El colegio es de pago, y no es barato. Cuesta 600 pesos (36 euros) por tres días semanales en un país donde el salario mínimo está en 60 pesos diarios. Raúl cuenta que el método lo importó Larry Casanova, un veterano de la Guerra del Vietnam que trajo “la obediencia canina a México” hace 30 años y que ahora adiestra perros para anuncios y programas de Televisa. Una de las claves es ser firmes, pero nunca violentos. “Si les pegas, se vuelven más agresivos”, explica, lo mejor es llamarles la atención tirándoles de la correa. “No hay razas más difíciles, lo importante es la personalidad de cada perro. Si son mayores y traen vicios adquiridos es más difícil enseñarles. Pero nunca hemos dicho con ése no pudimos”, sonríe.

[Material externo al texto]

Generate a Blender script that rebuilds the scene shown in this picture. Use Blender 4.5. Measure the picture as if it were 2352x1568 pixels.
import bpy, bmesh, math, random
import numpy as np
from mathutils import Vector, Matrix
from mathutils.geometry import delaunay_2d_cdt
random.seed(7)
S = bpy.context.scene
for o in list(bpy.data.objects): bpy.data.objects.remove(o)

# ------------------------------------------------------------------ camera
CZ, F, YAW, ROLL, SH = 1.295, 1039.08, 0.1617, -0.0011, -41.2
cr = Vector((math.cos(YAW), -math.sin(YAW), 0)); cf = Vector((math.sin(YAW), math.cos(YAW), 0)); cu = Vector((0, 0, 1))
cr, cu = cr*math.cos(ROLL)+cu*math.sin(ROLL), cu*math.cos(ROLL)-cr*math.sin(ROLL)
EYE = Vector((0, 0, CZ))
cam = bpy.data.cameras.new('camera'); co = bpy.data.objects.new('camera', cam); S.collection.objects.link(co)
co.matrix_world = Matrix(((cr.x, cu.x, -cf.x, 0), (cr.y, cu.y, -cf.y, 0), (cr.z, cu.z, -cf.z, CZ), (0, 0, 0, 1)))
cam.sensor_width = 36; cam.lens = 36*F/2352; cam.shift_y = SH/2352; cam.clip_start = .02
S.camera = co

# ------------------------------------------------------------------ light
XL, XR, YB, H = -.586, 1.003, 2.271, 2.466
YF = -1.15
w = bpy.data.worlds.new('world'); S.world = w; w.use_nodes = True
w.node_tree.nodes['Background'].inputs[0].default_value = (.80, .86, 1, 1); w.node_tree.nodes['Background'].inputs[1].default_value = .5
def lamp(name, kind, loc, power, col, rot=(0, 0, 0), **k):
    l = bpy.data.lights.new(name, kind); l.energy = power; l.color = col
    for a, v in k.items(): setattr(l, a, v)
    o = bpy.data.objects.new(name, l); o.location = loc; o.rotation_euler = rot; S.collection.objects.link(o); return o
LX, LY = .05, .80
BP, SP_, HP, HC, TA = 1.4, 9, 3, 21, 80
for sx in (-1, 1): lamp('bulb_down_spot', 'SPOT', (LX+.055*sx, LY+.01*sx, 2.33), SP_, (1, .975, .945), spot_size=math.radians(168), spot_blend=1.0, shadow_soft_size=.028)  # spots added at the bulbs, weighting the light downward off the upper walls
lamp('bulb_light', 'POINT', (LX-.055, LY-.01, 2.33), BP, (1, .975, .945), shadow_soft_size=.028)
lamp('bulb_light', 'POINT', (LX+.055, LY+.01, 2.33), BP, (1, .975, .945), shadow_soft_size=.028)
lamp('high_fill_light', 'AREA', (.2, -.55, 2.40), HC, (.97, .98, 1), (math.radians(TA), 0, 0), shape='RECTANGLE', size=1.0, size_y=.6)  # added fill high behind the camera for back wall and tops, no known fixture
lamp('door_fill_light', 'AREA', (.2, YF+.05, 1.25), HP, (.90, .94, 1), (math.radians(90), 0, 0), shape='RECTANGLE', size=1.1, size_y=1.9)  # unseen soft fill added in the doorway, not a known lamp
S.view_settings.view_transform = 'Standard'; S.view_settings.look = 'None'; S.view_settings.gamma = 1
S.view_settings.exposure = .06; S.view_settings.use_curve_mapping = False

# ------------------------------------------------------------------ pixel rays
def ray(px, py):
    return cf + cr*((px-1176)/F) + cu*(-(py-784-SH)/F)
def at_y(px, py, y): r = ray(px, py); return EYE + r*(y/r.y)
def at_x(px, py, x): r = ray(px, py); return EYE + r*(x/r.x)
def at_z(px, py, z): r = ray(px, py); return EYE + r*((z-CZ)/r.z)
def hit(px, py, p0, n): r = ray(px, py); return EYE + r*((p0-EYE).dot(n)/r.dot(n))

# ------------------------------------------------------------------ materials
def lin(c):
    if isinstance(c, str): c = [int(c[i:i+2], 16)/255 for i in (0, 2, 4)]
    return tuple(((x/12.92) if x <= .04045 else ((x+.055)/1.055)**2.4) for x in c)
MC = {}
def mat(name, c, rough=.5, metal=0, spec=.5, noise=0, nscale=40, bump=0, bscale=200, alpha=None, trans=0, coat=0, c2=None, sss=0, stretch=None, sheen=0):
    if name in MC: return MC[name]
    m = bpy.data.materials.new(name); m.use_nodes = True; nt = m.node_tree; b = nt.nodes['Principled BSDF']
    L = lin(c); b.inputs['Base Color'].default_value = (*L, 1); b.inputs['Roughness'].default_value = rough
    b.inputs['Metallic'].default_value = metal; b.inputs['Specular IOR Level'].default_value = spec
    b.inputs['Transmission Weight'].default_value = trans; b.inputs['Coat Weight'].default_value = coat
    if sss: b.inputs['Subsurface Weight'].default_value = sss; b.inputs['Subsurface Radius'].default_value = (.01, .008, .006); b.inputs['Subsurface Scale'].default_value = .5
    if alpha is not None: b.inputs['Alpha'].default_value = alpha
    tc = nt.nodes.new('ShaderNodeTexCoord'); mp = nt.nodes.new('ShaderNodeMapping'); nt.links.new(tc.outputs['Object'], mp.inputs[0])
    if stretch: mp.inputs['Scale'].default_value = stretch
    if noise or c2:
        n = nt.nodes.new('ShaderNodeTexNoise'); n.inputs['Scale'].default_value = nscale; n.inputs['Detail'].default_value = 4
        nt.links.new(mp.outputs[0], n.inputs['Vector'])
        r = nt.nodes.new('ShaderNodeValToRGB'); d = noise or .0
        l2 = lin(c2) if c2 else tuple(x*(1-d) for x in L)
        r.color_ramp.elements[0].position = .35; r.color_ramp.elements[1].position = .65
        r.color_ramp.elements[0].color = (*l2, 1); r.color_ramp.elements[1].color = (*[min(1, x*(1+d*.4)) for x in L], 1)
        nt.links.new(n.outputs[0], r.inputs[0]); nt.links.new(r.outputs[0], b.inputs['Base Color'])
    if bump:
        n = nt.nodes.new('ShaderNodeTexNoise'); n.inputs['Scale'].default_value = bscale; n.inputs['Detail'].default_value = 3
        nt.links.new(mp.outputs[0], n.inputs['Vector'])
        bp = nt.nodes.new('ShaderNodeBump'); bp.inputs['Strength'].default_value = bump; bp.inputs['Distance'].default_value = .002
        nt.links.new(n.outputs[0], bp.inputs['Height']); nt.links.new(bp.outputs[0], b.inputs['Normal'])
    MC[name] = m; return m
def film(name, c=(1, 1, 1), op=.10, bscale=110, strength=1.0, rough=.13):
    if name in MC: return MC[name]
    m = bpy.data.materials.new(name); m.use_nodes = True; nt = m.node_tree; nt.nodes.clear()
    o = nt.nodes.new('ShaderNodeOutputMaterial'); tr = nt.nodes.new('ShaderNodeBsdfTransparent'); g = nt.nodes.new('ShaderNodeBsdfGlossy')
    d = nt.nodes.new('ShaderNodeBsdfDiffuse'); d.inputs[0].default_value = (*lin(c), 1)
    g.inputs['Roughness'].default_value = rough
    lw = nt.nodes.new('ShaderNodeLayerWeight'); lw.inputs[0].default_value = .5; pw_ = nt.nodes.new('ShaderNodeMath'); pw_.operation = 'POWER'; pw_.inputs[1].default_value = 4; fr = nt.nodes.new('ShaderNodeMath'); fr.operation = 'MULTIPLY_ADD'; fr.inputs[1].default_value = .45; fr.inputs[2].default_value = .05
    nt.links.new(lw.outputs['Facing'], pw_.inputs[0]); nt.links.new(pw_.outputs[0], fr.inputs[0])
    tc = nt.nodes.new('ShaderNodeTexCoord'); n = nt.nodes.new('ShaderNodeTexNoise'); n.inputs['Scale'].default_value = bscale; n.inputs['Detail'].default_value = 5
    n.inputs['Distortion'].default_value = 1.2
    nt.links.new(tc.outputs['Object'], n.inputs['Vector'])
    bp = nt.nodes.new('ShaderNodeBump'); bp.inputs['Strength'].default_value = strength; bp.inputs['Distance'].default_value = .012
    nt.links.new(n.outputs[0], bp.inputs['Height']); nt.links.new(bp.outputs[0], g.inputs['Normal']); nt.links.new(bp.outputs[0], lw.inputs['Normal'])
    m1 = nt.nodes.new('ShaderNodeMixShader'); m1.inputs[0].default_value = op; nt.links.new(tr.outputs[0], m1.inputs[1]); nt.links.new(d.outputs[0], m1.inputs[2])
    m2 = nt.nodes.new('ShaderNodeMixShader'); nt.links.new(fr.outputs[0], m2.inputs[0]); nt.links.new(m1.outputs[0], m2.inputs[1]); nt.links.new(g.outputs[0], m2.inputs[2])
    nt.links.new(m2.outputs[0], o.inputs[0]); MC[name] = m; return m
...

Y sí, el método viene de Vietnam. “Es un sistema que yo desarrollé por propia iniciativa a partir del adiestramiento de los perros detectores de minas”, cuenta en conversación telefónica el propio Casanova. Cuando salió de la infantería de marina quería ser veterinario, pero se dio cuenta de que ya había muchos… pero poca gente que supiera adiestrar. “La clave está en la paciencia y la constancia, en recompensar al perro en lo que hace bien y en corregirle ligeramente lo que hace mal”, explica. Y esas pautas las aplicado con todos los animales con los que ha trabajado en series, anuncios o películas como Amores perros. De su trabajo con los caballos se ganó el sobrenombre de señor zanahoria. “Casi no me acerco a ellos si no traigo zanahorias, para que me asocien con algo positivo”, bromea.
Apenas a unos metros de la escuela, en un piso con vistas al parque y, desgraciadamente, al alcance del ruido de la tamborrada que se organiza allí cada fin de semana, vive el escritor colombiano Fernando Vallejo, radical defensor de los animales. Es fácil encontrarlo dando una vuelta por el barrio junto a su perra Quina, a quien llama “mi hija” aunque es difícil determinar quién saca a pasear a quién. Vallejo sostiene que los animales son también nuestro prójimo y nos anima a aprender de ellos más que del humano, que “es el más malo de todos los seres vivos porque entre otras cosas pertenece a la única especie que miente”.
Hagámosle caso. Saltemos por un día del tiovivo urbano, aunque sea en marcha, y vayamos a un banco tranquilo del Parque México, para observar a nuestros parientes caninos darnos una lección de civismo. Fijémonos bien en ellos. Y tal vez, con algo de suerte, lleguemos a hacer nuestros estos versos que escribió hace 140 años el estadounidense Walt Whitman en su poemario Hojas de Hierba: “Creo que podría transformarme y vivir como los animales / son tan tranquilos y mesurados. / Me complace observarlos largamente / No se afanan ni se quejan de su suerte / no se despiertan en la noche con el remordimiento de sus culpas / no me aburren discutiendo sus deberes para con Dios / ninguno está descontento, a ninguno le enloquece la manía de poseer cosas / ninguno venera a los otros, ni a su especie, que tiene miles de años de existencia / ninguno es respetable ni desgraciado en toda la ancha tierra”.